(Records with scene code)
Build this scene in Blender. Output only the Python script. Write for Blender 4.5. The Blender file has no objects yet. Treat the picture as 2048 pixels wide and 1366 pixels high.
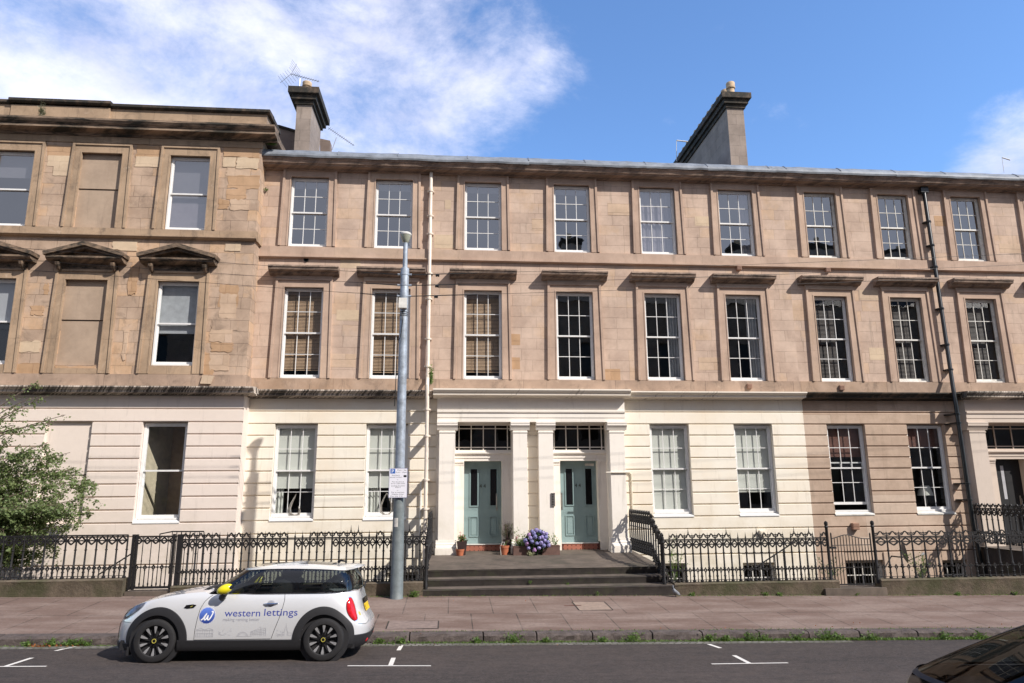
import bpy, bmesh, math, random
from mathutils import Vector, Matrix
R = math.radians
random.seed(7)
scn = bpy.context.scene
COL = scn.collection

# ------------------------------------------------------------------ camera
YAW, PIT, ROL, F, H = R(5.008), R(11.983), R(-0.420), 1400.0, 2.507

def ray(px, py):
    u, v = (px - 1024) / F, (py - 683) / F
    c, s = math.cos(ROL), math.sin(ROL)
    u, v = c * u + s * v, -s * u + c * v
    x, y, z = u, 1.0, -v
    c, s = math.cos(PIT), math.sin(PIT)
    y, z = c * y - s * z, s * y + c * z
    c, s = math.cos(YAW), math.sin(YAW)
    x, y = c * x + s * y, -s * x + c * y
    return Vector((x, y, z))

def at(px, py, Y):
    """photo pixel -> the point where it meets the upright plane y = Y"""
    d = ray(px, py)
    d = d * (Y / d.y)
    return Vector((d.x, Y, d.z + H))

def onz(px, py, z):
    d = ray(px, py)
    d = d * ((z - H) / d.z)
    return Vector((d.x, d.y, z))

cam_d = bpy.data.cameras.new('camera')
cam = bpy.data.objects.new('camera', cam_d)
COL.objects.link(cam)
fw = ray(1024, 683).normalized()
rt = (ray(2024, 683) - ray(1024, 683)).normalized()
up = rt.cross(fw).normalized()
mw = Matrix(((rt.x, up.x, -fw.x, 0), (rt.y, up.y, -fw.y, 0), (rt.z, up.z, -fw.z, H), (0, 0, 0, 1)))
cam.matrix_world = mw
cam_d.sensor_width = 36
cam_d.lens = 36 * F / 2048
cam_d.clip_start = 0.05
cam_d.clip_end = 3000
scn.camera = cam

# ------------------------------------------------------------------ light
SUN = Vector((1.14, -1.0, 1.30)).normalized()          # towards the sun
EL = math.asin(SUN.z)
AZ = math.atan2(SUN.x, SUN.y)                          # clockwise from +Y
sd = bpy.data.lights.new('sun', 'SUN')
sd.energy = 3.95
sd.angle = R(0.53)
sd.color = (1.0, 0.945, 0.88)
sun = bpy.data.objects.new('sun', sd)
COL.objects.link(sun)
sun.rotation_euler = (-SUN).to_track_quat('-Z', 'Y').to_euler()

scn.view_settings.view_transform = 'Standard'
scn.view_settings.look = 'None'
scn.view_settings.exposure = 0.60
scn.view_settings.gamma = 1.0

world = bpy.data.worlds.new('World')
scn.world = world
world.use_nodes = True
wn, wl = world.node_tree.nodes, world.node_tree.links
wn.clear()
def W(t, **k):
    n = wn.new(t)
    for a, b in k.items():
        setattr(n, a, b)
    return n
sky = W('ShaderNodeTexSky', sky_type='NISHITA')
sky.sun_disc = False
sky.sun_elevation = EL
sky.sun_rotation = AZ
sky.altitude = 50
sky.air_density = 1.0
sky.dust_density = 0.25
sky.ozone_density = 2.5
tc = W('ShaderNodeTexCoord')
n1 = W('ShaderNodeTexNoise'); n1.inputs['Scale'].default_value = 3.4; n1.inputs['Detail'].default_value = 12; n1.inputs['Roughness'].default_value = 0.66
n1.inputs['Distortion'].default_value = 0.15
mp = W('ShaderNodeMapping'); mp.inputs['Scale'].default_value = (1.25, 1.25, 2.0); mp.inputs['Location'].default_value = (0.35, 0.1, 0.2)
wl.new(tc.outputs['Generated'], mp.inputs['Vector']); wl.new(mp.outputs['Vector'], n1.inputs['Vector'])
def blob(px, py, r0, r1, wgt):
    d = ray(px, py).normalized()
    v = W('ShaderNodeVectorMath', operation='DOT_PRODUCT'); v.inputs[1].default_value = d
    wl.new(tc.outputs['Generated'], v.inputs[0])
    m = W('ShaderNodeMapRange', interpolation_type='SMOOTHSTEP')
    m.inputs['From Min'].default_value = math.cos(R(r1)); m.inputs['From Max'].default_value = math.cos(R(r0))
    m.inputs['To Min'].default_value = 0; m.inputs['To Max'].default_value = wgt
    wl.new(v.outputs['Value'], m.inputs['Value'])
    return m.outputs['Result']
def wmath(op, a, b):
    n = W('ShaderNodeMath', operation=op)
    for i, q in enumerate((a, b)):
        if isinstance(q, (int, float)): n.inputs[i].default_value = q
        else: wl.new(q, n.inputs[i])
    return n.outputs[0]
blobs = [blob(60, 120, 3, 21, 1.1), blob(430, 150, 2, 17, 1.0), blob(720, 190, 0, 15, .88), blob(930, 120, 0, 12, .68),
         blob(2090, 350, 0, 8, 1.0), blob(560, 260, 1, 8, .5)]
acc = blobs[0]
for b in blobs[1:]:
    acc = wmath('MAXIMUM', acc, b)
sx = W('ShaderNodeSeparateXYZ'); wl.new(tc.outputs['Generated'], sx.inputs[0])
bk = W('ShaderNodeMapRange'); bk.inputs['From Min'].default_value = 0.0; bk.inputs['From Max'].default_value = -0.5
bk.inputs['To Max'].default_value = 1.6
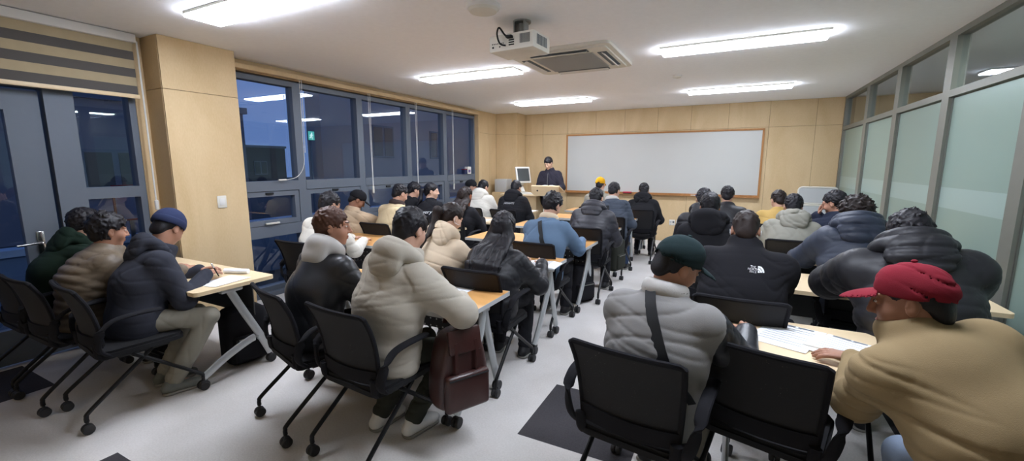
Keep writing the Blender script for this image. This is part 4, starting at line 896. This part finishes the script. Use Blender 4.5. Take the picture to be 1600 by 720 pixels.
    j.ell(hc, (.082, .100, .125), k=.012, op='s', fr=HF) if False else None
    j.warp(folds(fold, seed, 1.0 if not quilt else 1.5, True, fstr)); jk = link(jkind, j.mesh(h, jkind), M[jm], t); t_j = j
    if hood:
        hh = Fld(); bd = unit(-(A(0, 1, 0)-(A(0, 1, 0) @ tdir)*tdir)); z_ = hood_s
        hcN = N+.01*tdir
        hh.ring(hcN+.045*bd*z_+.02*tdir, unit(tdir*1.0-bd*.35), .094*z_, .029*z_+b*.25, k=.03, wide=1.2, h=1.35, side=u)
        hh.ell(hcN+(.098*z_+b)*bd-.045*tdir, (.128*z_, .046*z_, .105*z_), k=.045, R=np.stack([u, np.cross(tdir, u), tdir], 1))
        hh.ell(hcN+.055*bd+.075*tdir, (.090*z_, .066*z_, .095*z_), k=.02, op='s', R=np.stack([u, np.cross(tdir, u), tdir], 1))
        hh.ell((0, -.008, .02), (.086, .106, .112), k=.008, op='s', fr=HF)
        hh.warp(folds(fold*1.3, seed+9, 1.2))
        if quilt: hh.warp(lambda x, y, z: -quilt[0]*.8*(np.abs(np.sin(PI*(x*tdir[0]+(y-N[1])*tdir[1]+(z-N[2])*tdir[2])/(quilt[1]*.75)))**.55-.6))
        link('hood', hh.mesh(h, 'hood'), M[hoodm or jm], t)
    if neckm:
        q = Fld(); q.ring(N+.042*tdir-.004*A(0, 1, 0), unit(.5*up+.5*tdir), .067+.25*b, .021+.35*b, k=.02, h=1.5); link('collar', q.mesh(min(h, .007), 'collar'), M[neckm], t)
    # ---- hair and headwear
    hf = min(h, .0075); x = Fld(HF)
    def earcut():
        for s in (-1, 1): x.ell((s*.085, .012, -.008), (.028, .026, .034), k=.012, op='s')
    vol = {'short': (.081, .103, .097), 'fade': (.078, .1, .094), 'bushy': (.086, .108, .103), 'curly': (.094, .114, .110), 'long': (.086, .107, .103), 'pony': (.082, .104, .098), 'bun': (.082, .104, .098)}[hair]
    if cap: vol = (min(vol[0], .079), min(vol[1], .100), min(vol[2], .084)); Lcap = 1
    x.ell((0, -.013, .036), vol, k=.01); x.ell((0, -.072, -.03), (.058, .034, .05), k=.03)
    x.half((0, .088, .066 if hair != 'fade' or cap else .090), (0, .155, -.135), .010)
    x.ell((0, .105, -.03), (.07, .055, .10), k=.012, op='s')
    if hair != 'long': earcut()
    rs = np.random.RandomState(seed+31); nt = {'short': 230, 'fade': 120, 'bushy': 240, 'curly': 260, 'long': 120, 'pony': 110, 'bun': 110}[hair]
    if h > .009: nt = int(nt*.6)
    ga = PI*(3-math.sqrt(5)); crown = np.array([rs.uniform(-.015, .015), -.05, .13]); swp = rs.choice([-1, 1])
    Lh, lf, r0 = {'short': (.042, .011, .0125), 'fade': (.028, .007, .0105), 'bushy': (.05, .020, .0145), 'curly': (.03, .022, .014), 'long': (.07, .006, .013), 'pony': (.06, .003, .010), 'bun': (.06, .003, .010)}[hair]
    for i in range(nt):
        zz = 1-2*(i+.5)/nt; rr_ = math.sqrt(1-zz*zz); n_ = np.array([rr_*math.cos(ga*i), rr_*math.sin(ga*i), zz]); p_ = n_*np.array(vol)*.95+np.array([0, -.013, .036])
        if .155*(p_[1]-.080)-.135*(p_[2]-.066) > 0 or (p_[1] > .05 and p_[2] < .05): continue
        if hair != 'long' and abs(p_[0]) > .06 and -.03 < p_[1] < .045 and p_[2] < .028: continue
        if cap and p_[2] > -.012: continue
        if hair == 'fade' and p_[2] < .04: continue
        g_ = p_-crown
        if p_[1] > .03 and p_[2] > .06: g_ = np.array([swp*.7, .3, -.05])
        if hair in ('pony', 'bun'): g_ = np.array([0, -.11, .035])-p_
        if hair == 'curly': g_ = rs.randn(3)
        g_ = g_-(g_ @ n_)*n_; g_ = unit(g_+.35*rs.randn(3)*(.4 if hair in ('long', 'pony', 'bun') else 1)); e_ = p_+g_*Lh*rs.uniform(.7, 1.2); c0_ = np.array([0, -.013, .036]); ev_ = (e_-c0_)/np.array(vol); e_ = c0_+(e_-c0_)/max(.5, np.linalg.norm(ev_))*1.0+n_*lf*rs.uniform(.35, 1.25)
        x.cap(p_, e_, r0*rs.uniform(.8, 1.15), r0*.28, k=.004)
    x.ell((0, .118, -.035), (.066, .055, .095), k=.008, op='s')
    x.warp(folds(.0012, seed+2, 3.0))
    hobj = link('hair', x.mesh(hf, 'hair'), M[hairm], t)
    def back_y(px, pz, dflt):
        v = t_j.surf_y(px, pz); return v if v is not None else dflt
    if hair == 'long':
        x = Fld(); hb = hc+R @ A(0, -.055, .02); ls = hairstretch or .46
        zs = np.linspace(hb[2]-.10, hb[2]-ls, 6); pts = [hb]; yy = hb[1]
        for i, z in enumerate(zs):
            sy = t_j.surf_y(N[0], z); yy = min(yy-.004, (sy-.02) if sy is not None else 9) if sy is not None and sy-.02 < yy else yy-.004; pts.append(A(hb[0]*(1-i/6)+N[0]*i/6, yy, z))
        wd = [.088, .120, .142, .152, .154, .142, .10]; dp = [.07, .058, .045, .036, .032, .028, .016]
        for i in range(6): x.ecap(pts[i], pts[i+1], (wd[i], dp[i]), (wd[i+1], dp[i+1]), ux, k=.03)
        x.ell((0, .03, -.02), (.066, .085, .12), k=.01, op='s', fr=HF); x.warp(folds(.009, seed+2, 2.2, True, (2.2, 1, .12))); link('long_hair', x.mesh(hf, 'long_hair'), M[hairm], t)
    if hair in ('pony', 'bun'):
        x = Fld(); p0 = R @ A(0, -.106, .01)+hc
        if hair == 'bun': x.ell(p0+R @ A(0, -.03, .015), (.045, .042, .045), k=.01)
        else:
            p1 = p0+R @ A(0, -.045, -.01); p2 = A(p0[0]-.03, back_y(p0[0]-.03, p0[2]-.14, p0[1]-.03)-(.095 if hood else .035), p0[2]-.14); p3 = A(p0[0]-.05, back_y(p0[0]-.05, p0[2]-(hairstretch or .3), p0[1]-.03)-(.09 if hood else .028), p0[2]-(hairstretch or .3))
            x.cap(p0, p1, .026, .030, k=.02); x.cap(p1, p2, .032, .030, k=.03); x.cap(p2, p3, .030, .010, k=.03)
        x.warp(folds(.006, seed+4, 2.4, True, (2, 2, .3))); po = link('ponytail', x.mesh(min(hf, .006), 'ponytail'), M[hairm], t)
        q = B(); q.tube([Vector(p0+R @ A(.026*math.cos(a), -.006, .026*math.sin(a))) for a in np.linspace(0, 2*PI, 14, endpoint=False)], .007, 6, up=tuple(R[:, 1]), closed=True); obj('hair_tie', q, M['gasket'], po)
    if cap in ('cap', 'backcap'):
        cf = (R @ rotm(PI if cap == 'backcap' else 0, math.radians(-6), 0), hc)
        q = Fld(cf); q.ell((0, -.012, .036), (.088, .110, .106), k=.01); q.ell((0, .035, .075), (.058, .052, .050), k=.04); q.half((0, 0, .022), (0, .06, -1), .006); q.ell((0, -.012, .016), (.080, .102, .103), k=.004, op='s'); q.ell((0, -.125, .012), (.028, .04, .024), k=.006, op='s')
        q.warp(folds(.004 if capm == 'maroon' else .0015, seed+1, 1.8)); co = link('cap', q.mesh(min(hf, .0055), 'cap'), M[capm], t)
        q = Fld((cf[0] @ rotm(0, math.radians(10), 0), cf[1])); q.ell((0, .095, .030), (.082, .105, .030), k=.004); q.ell((0, .09, .018), (.092, .125, .034), k=.003, op='s'); q.half((0, .075, 0), (0, -1, 0), .004); q.half((0, 0, .028), (0, .1, -1), .003) if False else None
        link('visor', q.mesh(.0042, 'visor'), M[capm], co)
        q = Fld(cf); q.ell((0, -.008, .145), (.010, .010, .006), k=.003); link('button', q.mesh(.003, 'button'), M[capm], co)
    if cap == 'beanie':
        q = Fld(HF); q.ell((0, -.016, .046), (.093, .113, .112), k=.01); q.half((0, 0, .026), (0, .10, -1), .008); q.ell((0, -.012, .03), (.086, .107, .1), k=.004, op='s'); q.warp(folds(.003, seed, 2)); co = link('beanie', q.mesh(.006, 'beanie'), M[capm], t)
        q = Fld(HF); q.ecap((0, -.012, .035), (0, -.015, .062), (.1, .1), (.1, .1), (1, 0, 0), k=.01); q = Fld((R @ rotm(0, math.radians(-6), 0), hc)); q.ring((0, -.012, .048), (0, 0, 1), .104, .0095, h=2.9, wide=.855, side=(1, 0, 0)); link('folded_cuff', q.mesh(.0055, 'folded_cuff'), M[capm], co)
    return dict(t=t, j=j, N=N, C=C, u=u, tdir=tdir, Sh=Sh, E=E, W=W, HF=HF, P0=P0, Mid=Mid)
def strap(P, a, b, m='gasket', w=.038, name='shoulder_strap', lift=.006):
    # a band laid over the back of the jacket from (x,z) to (x,z)
    n = 26; L = []
    for i in range(n+1):
        s = i/n; x = a[0]+(b[0]-a[0])*s; z = a[1]+(b[1]-a[1])*s; y = P['j'].surf_y(x, z)
        if y is None: continue
        L.append(Vector((x, y-lift, z)))
    if len(L) < 3: return None
    L2 = [L[0]]+[(L[i-1]+L[i]*2+L[i+1])/4 for i in range(1, len(L)-1)]+[L[-1]]
    q = B(); q.sweep(L2, [(-w/2, -.002), (w/2, -.002), (w/2, .002), (-w/2, .002)], up=(0, 1, 0)); return obj(name, q, M[m], P['t'], smooth=50)
def backtext(P, s, size, x, z, m, rot=0, name='lettering'):
    me = textmesh(s, size); c, sn = math.cos(rot), math.sin(rot); n = len(me.vertices); co = np.zeros(n*3); me.vertices.foreach_get('co', co); co = co.reshape(-1, 3); out = []
    for v in co:
        X = x+v[0]*c-v[1]*sn; Z = z+v[0]*sn+v[1]*c; y = P['j'].surf_y(X, Z); out.append((X, (y if y is not None else -.2)-.0035-v[2], Z))
    me.vertices.foreach_set('co', np.array(out).ravel()); me.update(); return link(name, me, M[m], P['t'])
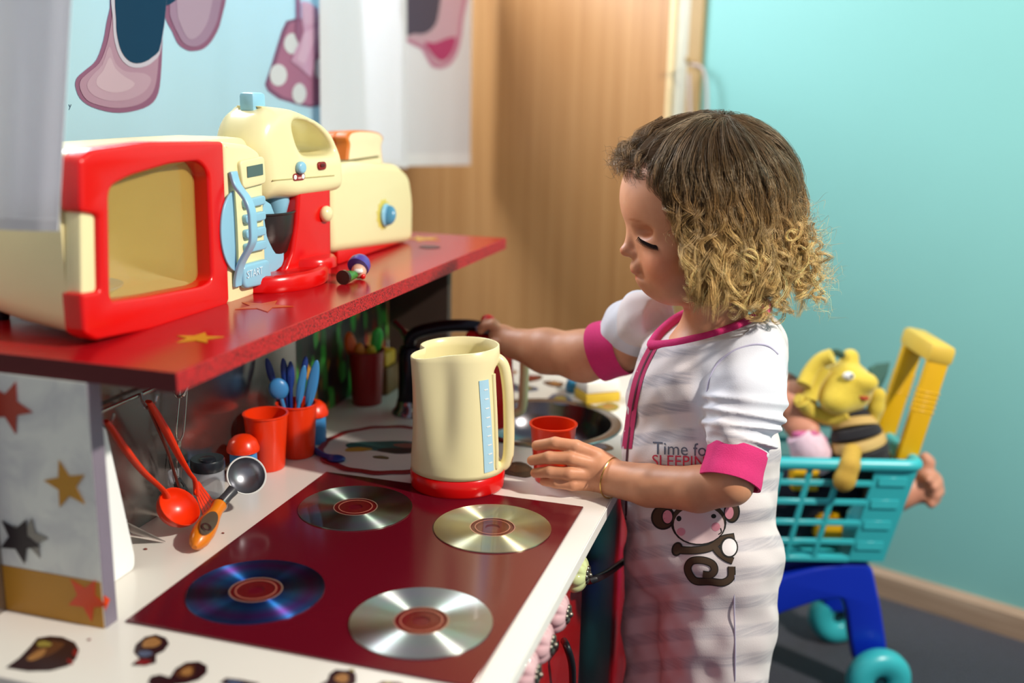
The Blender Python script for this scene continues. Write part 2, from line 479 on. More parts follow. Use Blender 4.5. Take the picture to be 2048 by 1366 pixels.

- [What the task asks] Your task is to reproduce the entries above word for word, from the first line through the line with "scn.camera = cam", and please leave out any pictures.

- [Written answer]
Build this scene in Blender. Output only the Python script. Write for Blender 4.5. The Blender file has no objects yet. Treat the picture as 2048 pixels wide and 1366 pixels high.
import bpy, bmesh, math, random
from mathutils import Vector, Matrix
R = math.radians
random.seed(7)
scn = bpy.context.scene
COL = scn.collection

# ------------------------------------------------------------------ camera
YAW, PIT, ROL, F, H = R(5.008), R(11.983), R(-0.420), 1400.0, 2.507

def ray(px, py):
    u, v = (px - 1024) / F, (py - 683) / F
    c, s = math.cos(ROL), math.sin(ROL)
    u, v = c * u + s * v, -s * u + c * v
    x, y, z = u, 1.0, -v
    c, s = math.cos(PIT), math.sin(PIT)
    y, z = c * y - s * z, s * y + c * z
    c, s = math.cos(YAW), math.sin(YAW)
    x, y = c * x + s * y, -s * x + c * y
    return Vector((x, y, z))

def at(px, py, Y):
    """photo pixel -> the point where it meets the upright plane y = Y"""
    d = ray(px, py)
    d = d * (Y / d.y)
    return Vector((d.x, Y, d.z + H))

def onz(px, py, z):
    d = ray(px, py)
    d = d * ((z - H) / d.z)
    return Vector((d.x, d.y, z))

cam_d = bpy.data.cameras.new('camera')
cam = bpy.data.objects.new('camera', cam_d)
COL.objects.link(cam)
fw = ray(1024, 683).normalized()
rt = (ray(2024, 683) - ray(1024, 683)).normalized()
up = rt.cross(fw).normalized()
mw = Matrix(((rt.x, up.x, -fw.x, 0), (rt.y, up.y, -fw.y, 0), (rt.z, up.z, -fw.z, H), (0, 0, 0, 1)))
cam.matrix_world = mw
cam_d.sensor_width = 36
cam_d.lens = 36 * F / 2048
cam_d.clip_start = 0.05
cam_d.clip_end = 3000
scn.camera = cam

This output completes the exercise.